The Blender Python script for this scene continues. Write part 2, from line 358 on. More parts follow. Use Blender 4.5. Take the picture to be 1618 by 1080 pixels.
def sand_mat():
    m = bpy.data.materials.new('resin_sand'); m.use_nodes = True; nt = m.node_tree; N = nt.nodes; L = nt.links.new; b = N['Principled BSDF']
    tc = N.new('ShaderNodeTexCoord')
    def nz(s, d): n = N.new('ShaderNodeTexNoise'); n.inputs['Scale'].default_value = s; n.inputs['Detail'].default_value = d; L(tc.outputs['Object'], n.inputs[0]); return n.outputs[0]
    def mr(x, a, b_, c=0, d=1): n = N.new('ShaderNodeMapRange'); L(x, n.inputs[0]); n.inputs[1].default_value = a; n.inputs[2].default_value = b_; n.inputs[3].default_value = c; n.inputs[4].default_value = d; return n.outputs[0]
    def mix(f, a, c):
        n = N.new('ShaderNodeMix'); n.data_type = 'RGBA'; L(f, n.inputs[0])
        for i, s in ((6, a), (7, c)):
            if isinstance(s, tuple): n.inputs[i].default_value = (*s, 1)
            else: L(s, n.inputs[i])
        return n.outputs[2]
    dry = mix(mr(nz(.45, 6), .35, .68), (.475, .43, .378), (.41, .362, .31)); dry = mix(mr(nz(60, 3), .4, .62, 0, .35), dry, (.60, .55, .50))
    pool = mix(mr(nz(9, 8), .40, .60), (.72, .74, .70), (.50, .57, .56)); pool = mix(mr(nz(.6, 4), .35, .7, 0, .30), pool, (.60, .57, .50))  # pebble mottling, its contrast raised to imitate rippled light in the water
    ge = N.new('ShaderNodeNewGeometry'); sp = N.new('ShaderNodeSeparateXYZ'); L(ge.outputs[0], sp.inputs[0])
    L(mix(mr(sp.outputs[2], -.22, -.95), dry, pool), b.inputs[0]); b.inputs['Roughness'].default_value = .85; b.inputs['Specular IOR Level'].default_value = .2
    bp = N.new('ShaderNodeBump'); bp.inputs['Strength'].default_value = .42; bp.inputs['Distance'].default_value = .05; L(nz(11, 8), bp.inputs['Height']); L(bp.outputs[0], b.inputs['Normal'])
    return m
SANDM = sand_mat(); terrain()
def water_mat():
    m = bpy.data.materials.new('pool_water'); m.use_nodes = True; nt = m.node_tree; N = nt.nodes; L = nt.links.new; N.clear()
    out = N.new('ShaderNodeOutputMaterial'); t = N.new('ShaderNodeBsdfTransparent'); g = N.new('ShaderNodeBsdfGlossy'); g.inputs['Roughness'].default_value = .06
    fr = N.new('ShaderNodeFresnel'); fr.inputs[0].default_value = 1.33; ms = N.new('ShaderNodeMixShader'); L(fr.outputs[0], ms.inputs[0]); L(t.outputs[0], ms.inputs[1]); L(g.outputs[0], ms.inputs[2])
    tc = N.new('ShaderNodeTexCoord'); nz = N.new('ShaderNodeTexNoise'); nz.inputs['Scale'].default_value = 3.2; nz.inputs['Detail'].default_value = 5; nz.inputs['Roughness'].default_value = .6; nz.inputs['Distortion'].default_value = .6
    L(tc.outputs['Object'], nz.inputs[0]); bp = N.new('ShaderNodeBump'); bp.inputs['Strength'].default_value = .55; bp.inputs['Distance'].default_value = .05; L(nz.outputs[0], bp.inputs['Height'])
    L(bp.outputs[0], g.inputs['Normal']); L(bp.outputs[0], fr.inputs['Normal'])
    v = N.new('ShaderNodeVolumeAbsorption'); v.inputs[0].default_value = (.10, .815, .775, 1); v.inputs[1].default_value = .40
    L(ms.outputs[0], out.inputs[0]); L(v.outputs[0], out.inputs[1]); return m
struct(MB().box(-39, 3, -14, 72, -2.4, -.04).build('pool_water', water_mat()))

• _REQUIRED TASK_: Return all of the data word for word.

• _FULL OUTPUT_:
The Blender Python script for this scene continues. Write part 2, from line 358 on. More parts follow. Use Blender 4.5. Take the picture to be 1618 by 1080 pixels.
def sand_mat():
    m = bpy.data.materials.new('resin_sand'); m.use_nodes = True; nt = m.node_tree; N = nt.nodes; L = nt.links.new; b = N['Principled BSDF']
    tc = N.new('ShaderNodeTexCoord')
    def nz(s, d): n = N.new('ShaderNodeTexNoise'); n.inputs['Scale'].default_value = s; n.inputs['Detail'].default_value = d; L(tc.outputs['Object'], n.inputs[0]); return n.outputs[0]
    def mr(x, a, b_, c=0, d=1): n = N.new('ShaderNodeMapRange'); L(x, n.inputs[0]); n.inputs[1].default_value = a; n.inputs[2].default_value = b_; n.inputs[3].default_value = c; n.inputs[4].default_value = d; return n.outputs[0]
    def mix(f, a, c):
        n = N.new('ShaderNodeMix'); n.data_type = 'RGBA'; L(f, n.inputs[0])
        for i, s in ((6, a), (7, c)):
            if isinstance(s, tuple): n.inputs[i].default_value = (*s, 1)
            else: L(s, n.inputs[i])
        return n.outputs[2]
    dry = mix(mr(nz(.45, 6), .35, .68), (.475, .43, .378), (.41, .362, .31)); dry = mix(mr(nz(60, 3), .4, .62, 0, .35), dry, (.60, .55, .50))
    pool = mix(mr(nz(9, 8), .40, .60), (.72, .74, .70), (.50, .57, .56)); pool = mix(mr(nz(.6, 4), .35, .7, 0, .30), pool, (.60, .57, .50))  # pebble mottling, its contrast raised to imitate rippled light in the water
    ge = N.new('ShaderNodeNewGeometry'); sp = N.new('ShaderNodeSeparateXYZ'); L(ge.outputs[0], sp.inputs[0])
    L(mix(mr(sp.outputs[2], -.22, -.95), dry, pool), b.inputs[0]); b.inputs['Roughness'].default_value = .85; b.inputs['Specular IOR Level'].default_value = .2
    bp = N.new('ShaderNodeBump'); bp.inputs['Strength'].default_value = .42; bp.inputs['Distance'].default_value = .05; L(nz(11, 8), bp.inputs['Height']); L(bp.outputs[0], b.inputs['Normal'])
    return m
SANDM = sand_mat(); terrain()
def water_mat():
    m = bpy.data.materials.new('pool_water'); m.use_nodes = True; nt = m.node_tree; N = nt.nodes; L = nt.links.new; N.clear()
    out = N.new('ShaderNodeOutputMaterial'); t = N.new('ShaderNodeBsdfTransparent'); g = N.new('ShaderNodeBsdfGlossy'); g.inputs['Roughness'].default_value = .06
    fr = N.new('ShaderNodeFresnel'); fr.inputs[0].default_value = 1.33; ms = N.new('ShaderNodeMixShader'); L(fr.outputs[0], ms.inputs[0]); L(t.outputs[0], ms.inputs[1]); L(g.outputs[0], ms.inputs[2])
    tc = N.new('ShaderNodeTexCoord'); nz = N.new('ShaderNodeTexNoise'); nz.inputs['Scale'].default_value = 3.2; nz.inputs['Detail'].default_value = 5; nz.inputs['Roughness'].default_value = .6; nz.inputs['Distortion'].default_value = .6
    L(tc.outputs['Object'], nz.inputs[0]); bp = N.new('ShaderNodeBump'); bp.inputs['Strength'].default_value = .55; bp.inputs['Distance'].default_value = .05; L(nz.outputs[0], bp.inputs['Height'])
    L(bp.outputs[0], g.inputs['Normal']); L(bp.outputs[0], fr.inputs['Normal'])
    v = N.new('ShaderNodeVolumeAbsorption'); v.inputs[0].default_value = (.10, .815, .775, 1); v.inputs[1].default_value = .40
    L(ms.outputs[0], out.inputs[0]); L(v.outputs[0], out.inputs[1]); return m
struct(MB().box(-39, 3, -14, 72, -2.4, -.04).build('pool_water', water_mat()))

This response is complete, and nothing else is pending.